Sixty-seven years ago yesterday, a recently discharged soldier in Brooklyn, N.Y., put on his Army uniform and headed for the subway. The way he explained it years later, the Army at that time permitted those who left the service with an honorable discharge to continue wearing their uniforms for a brief period. And since the New York Football Giants, as they were known in those days, let men in uniform into games for free, the choice of dress was the easiest decision he had to make on the morning of Dec. 7, 1941.

A little more than a month earlier, on Oct. 26, the Brooklyn Dodgers — yes, Brooklyn had an NFL team in those days — stunned the Giants, 16-13, at Ebbets Field, the cozy home of the baseball Dodgers. This caused quite a stir in New York, and the rematch, promoted for days in the newspapers, brought 55,051, the largest crowd in the NFL that season, to the Polo Grounds in upper Manhattan. It was also Tuffy Leemans Day, with the Giants honoring their popular halfback in a pre-game ceremony.

That’s where my father was, watching the biggest NFL game of the day, when word spread that the Japanese attacked Pearl Harbor.

The first bombs fell about 1:23 p.m. Eastern time, less than 10 minutes before the Leemans ceremony and 37 minutes before kickoff, according to news accounts. WOR, which broadcast the game on radio, interrupted with the first bulletins at about 2:26 p.m. With no television and no message boards in the stadium, it took awhile for spectators to realize what was going on.

My father said he remembered a buzz in the servicemen’s section after the public address announcer, in a concerned voice, asked for a high-ranking officer to call Washington, D.C., immediately. (My father probably meant Col. William J. “Wild Bill” Donovan, the Army’s chief intelligence officer.)  Later in the game — which the Dodgers won, 21-7 — another announcement ordered servicemen to report to their units.

Now, since my father wasn’t on active duty — which, he said, he tried to explain to an officer who confronted him leaving the stadium — he figured the announcement meant everyone but him. Wrong; it meant everybody. He always laughed when he told this part of the story, laughing at the audacity of what he did next.

He told the officer he was going home.

And he did.

My father died in 2004, and I can never remember the chronology of what he said happened next. Maybe that day, maybe the next, a couple of military policemen came to the house and, shall we say, suggested to my grandparents in the strongest terms that their son return to his unit ASAP, lest he end up in the stockade. Realizing the untenable predicament he put himself in, he packed his bags and did what he was told.

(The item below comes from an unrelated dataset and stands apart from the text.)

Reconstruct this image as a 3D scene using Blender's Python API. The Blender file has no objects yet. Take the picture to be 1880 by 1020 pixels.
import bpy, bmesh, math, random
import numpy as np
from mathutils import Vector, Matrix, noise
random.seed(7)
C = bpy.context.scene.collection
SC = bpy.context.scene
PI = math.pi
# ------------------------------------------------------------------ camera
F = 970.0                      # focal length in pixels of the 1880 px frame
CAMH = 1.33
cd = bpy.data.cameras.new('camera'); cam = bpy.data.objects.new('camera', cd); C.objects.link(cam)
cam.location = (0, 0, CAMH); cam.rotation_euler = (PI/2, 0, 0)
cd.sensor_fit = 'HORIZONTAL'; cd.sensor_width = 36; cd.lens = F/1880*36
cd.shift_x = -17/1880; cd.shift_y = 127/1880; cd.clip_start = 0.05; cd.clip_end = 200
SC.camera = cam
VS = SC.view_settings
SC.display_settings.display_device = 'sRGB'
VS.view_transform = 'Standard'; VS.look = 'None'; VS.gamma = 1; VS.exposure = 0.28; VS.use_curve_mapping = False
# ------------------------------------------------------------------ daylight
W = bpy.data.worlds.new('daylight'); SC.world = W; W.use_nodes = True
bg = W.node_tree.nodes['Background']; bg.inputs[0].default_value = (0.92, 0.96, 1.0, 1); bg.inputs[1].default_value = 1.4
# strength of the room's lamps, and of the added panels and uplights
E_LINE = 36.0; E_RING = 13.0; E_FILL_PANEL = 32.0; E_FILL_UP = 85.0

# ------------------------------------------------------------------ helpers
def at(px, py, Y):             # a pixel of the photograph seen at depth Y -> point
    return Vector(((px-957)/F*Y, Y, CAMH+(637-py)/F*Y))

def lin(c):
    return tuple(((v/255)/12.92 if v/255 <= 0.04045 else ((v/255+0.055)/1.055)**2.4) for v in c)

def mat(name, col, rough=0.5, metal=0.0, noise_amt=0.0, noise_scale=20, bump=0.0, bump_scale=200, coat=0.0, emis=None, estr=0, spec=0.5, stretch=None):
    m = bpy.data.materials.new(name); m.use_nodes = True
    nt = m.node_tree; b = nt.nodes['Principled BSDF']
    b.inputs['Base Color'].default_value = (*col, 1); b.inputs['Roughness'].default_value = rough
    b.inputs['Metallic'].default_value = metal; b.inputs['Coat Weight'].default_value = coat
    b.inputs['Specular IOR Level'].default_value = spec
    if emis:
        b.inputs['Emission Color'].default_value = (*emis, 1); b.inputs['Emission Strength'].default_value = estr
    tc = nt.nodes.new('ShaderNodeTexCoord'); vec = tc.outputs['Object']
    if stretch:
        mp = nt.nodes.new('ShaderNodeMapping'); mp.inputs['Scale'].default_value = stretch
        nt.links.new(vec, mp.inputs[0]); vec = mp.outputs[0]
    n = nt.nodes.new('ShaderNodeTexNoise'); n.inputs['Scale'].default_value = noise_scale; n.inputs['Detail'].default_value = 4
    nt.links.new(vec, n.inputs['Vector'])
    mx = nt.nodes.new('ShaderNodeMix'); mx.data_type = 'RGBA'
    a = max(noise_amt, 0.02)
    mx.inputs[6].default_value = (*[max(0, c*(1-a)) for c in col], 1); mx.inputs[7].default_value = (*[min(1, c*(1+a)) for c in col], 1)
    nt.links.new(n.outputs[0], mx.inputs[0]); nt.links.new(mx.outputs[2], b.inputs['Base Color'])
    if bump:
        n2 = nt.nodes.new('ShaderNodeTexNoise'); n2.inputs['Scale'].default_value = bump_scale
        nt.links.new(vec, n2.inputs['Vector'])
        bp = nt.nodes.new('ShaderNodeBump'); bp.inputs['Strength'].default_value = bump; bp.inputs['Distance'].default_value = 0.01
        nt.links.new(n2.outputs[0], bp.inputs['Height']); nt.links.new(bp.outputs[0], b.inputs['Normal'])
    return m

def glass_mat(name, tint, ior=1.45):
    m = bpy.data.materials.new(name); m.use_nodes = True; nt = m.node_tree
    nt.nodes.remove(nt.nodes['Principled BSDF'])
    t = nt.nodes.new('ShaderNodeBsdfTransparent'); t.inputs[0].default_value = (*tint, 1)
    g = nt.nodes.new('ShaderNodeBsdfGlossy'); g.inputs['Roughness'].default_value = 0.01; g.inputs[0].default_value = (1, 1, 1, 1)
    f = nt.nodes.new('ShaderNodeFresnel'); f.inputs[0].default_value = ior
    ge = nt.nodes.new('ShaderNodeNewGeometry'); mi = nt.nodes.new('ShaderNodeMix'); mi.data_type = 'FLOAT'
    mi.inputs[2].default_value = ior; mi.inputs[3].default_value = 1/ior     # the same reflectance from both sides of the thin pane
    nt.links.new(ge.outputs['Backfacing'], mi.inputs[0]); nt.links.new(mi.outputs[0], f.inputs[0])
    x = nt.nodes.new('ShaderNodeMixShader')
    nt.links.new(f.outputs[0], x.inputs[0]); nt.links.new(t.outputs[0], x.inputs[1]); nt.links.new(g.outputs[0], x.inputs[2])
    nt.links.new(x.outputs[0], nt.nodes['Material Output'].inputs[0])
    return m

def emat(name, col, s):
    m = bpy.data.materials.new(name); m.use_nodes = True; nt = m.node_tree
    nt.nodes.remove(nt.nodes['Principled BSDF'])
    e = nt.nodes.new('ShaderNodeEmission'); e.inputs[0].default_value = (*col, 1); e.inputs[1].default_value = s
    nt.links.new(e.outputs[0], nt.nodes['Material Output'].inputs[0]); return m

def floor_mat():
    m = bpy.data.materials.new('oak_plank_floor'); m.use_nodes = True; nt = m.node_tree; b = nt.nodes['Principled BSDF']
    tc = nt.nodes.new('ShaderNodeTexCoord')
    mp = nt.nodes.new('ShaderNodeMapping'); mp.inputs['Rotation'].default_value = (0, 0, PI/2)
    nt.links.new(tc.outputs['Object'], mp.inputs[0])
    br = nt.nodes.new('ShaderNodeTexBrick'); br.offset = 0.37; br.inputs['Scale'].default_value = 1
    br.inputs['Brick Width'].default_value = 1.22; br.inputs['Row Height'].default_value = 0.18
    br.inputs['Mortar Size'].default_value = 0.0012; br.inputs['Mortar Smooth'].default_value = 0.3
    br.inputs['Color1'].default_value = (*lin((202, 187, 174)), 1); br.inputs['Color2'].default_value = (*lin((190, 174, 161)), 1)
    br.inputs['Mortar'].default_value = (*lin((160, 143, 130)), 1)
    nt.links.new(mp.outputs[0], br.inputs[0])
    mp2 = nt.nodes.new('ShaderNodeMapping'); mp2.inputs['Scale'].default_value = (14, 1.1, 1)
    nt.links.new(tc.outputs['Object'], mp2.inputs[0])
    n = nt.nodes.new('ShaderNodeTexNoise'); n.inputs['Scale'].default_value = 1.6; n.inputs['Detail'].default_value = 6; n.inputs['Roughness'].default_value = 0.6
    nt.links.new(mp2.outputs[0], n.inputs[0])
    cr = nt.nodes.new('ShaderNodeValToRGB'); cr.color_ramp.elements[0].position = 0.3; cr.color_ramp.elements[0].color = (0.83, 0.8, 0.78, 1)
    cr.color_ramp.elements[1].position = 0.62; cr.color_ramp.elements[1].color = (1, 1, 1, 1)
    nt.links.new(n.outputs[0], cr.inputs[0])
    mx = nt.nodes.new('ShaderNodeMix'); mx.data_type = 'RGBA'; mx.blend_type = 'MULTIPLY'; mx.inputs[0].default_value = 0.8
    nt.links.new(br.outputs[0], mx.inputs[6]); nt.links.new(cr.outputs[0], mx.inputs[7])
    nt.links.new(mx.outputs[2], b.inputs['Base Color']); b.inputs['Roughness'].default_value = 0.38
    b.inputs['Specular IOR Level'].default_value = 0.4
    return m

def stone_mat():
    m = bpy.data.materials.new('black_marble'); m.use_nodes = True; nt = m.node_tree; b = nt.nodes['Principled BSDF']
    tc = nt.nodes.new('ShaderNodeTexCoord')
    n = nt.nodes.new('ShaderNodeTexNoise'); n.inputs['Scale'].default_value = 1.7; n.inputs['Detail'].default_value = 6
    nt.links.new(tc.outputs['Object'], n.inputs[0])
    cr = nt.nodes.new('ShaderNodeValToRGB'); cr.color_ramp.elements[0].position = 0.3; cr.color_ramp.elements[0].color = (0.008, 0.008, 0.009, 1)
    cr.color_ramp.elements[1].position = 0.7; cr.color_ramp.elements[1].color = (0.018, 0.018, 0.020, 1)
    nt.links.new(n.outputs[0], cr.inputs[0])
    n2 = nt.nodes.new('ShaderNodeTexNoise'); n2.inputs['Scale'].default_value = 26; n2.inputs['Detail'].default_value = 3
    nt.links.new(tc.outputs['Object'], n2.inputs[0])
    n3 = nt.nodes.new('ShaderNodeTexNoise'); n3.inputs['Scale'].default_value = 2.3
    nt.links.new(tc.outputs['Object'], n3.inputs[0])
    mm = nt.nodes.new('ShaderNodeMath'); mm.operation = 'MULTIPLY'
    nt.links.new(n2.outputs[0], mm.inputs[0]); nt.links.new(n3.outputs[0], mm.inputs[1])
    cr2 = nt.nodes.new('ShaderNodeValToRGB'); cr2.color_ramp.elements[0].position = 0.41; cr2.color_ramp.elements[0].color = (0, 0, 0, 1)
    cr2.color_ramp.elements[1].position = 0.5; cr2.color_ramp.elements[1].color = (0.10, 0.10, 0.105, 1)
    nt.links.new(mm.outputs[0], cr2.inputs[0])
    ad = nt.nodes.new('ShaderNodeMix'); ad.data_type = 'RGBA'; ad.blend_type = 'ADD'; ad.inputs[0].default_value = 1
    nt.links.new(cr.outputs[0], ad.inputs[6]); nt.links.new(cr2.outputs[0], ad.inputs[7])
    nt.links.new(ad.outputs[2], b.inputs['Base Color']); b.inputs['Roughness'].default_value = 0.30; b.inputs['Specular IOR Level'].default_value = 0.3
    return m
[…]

Our family was lucky. My father served stateside through the end of the war. And he lived long enough to see the NFL grow from a trunk-of-the-car operation into a multi-billion-dollar conglomerate of indoor stadiums, 300-pound players, $7 beers and $150 personalized jerseys.

You’ll read plenty today about the Vikings and the Lions, about the Williamses’ court case and the cheap shot on Jared Allen, how a flabby Daunte Culpepper nearly beat his old team and turned Vikings-Lions into a rivalry. I can almost hear my dad calling Pat Williams a fat tub of lard, wondering how the Vikings found a pair of pants big enough to fit him, and asking why, instead of taking diet pills, he didn’t just stop eating.

But too many of us have forgotten what happened 67 years ago yesterday, and the thousands of lives, military and civilian, that were lost on that day and the years that followed. A friend who drives an airport shuttle to Minneapolis-St Paul International said several passengers innocently asked him yesterday why the airport flags flew at half-staff. And that’s a shame.  

Instead of debating whether Brad Childress should be fired (are we still into that?), be grateful that we still live in a country where we CAN debate it. Sixty-seven years after the greatest challenge to our freedom, we’re still here. That’s worth celebrating, and remembering.